British writer/director Shane Meadows (Once Upon a Time in the Midlands) also turned a wrenching life experience into meaningful art. In 1983, at the age of 11, he got mixed up with a group of skinheads, nearly becoming a virulent, unthinking racist, until witnessing an act of violence pulled him back. His feature about that summer, This is England, is funny, gritty, scary and completely humane.

Too bad it can't be called This was England. At a Q&A session after a public screening, Meadows said he sees too many parallels between then and now. "Thatcher went to war in the Falklands to distract from unemployment, just as Bush and Blair went to Iraq to distract their countries," he said. "It's massively obvious that everyone loses out, barring those at the very top who send them.
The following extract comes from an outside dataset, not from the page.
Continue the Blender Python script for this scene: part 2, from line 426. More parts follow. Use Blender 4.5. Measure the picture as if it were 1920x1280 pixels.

"You can see in the film that Sean [his lead character] was programmed," Meadows continued. "When I was a kid, I felt that rage, the rage of unfairness, economic difference. Someone clever can draw that out of you, use it against a group of people. But that night of violence, my body literally rejected it. I puked up, frankly. That night, the seeds of a filmmaker were born."

Exiting the theatre, the woman next to me said, "Wow, hearing him talk, I like the film even more now." Minds are malleable. People can change them. And movies -- too few movies, but after this TIFF, maybe more -- can help.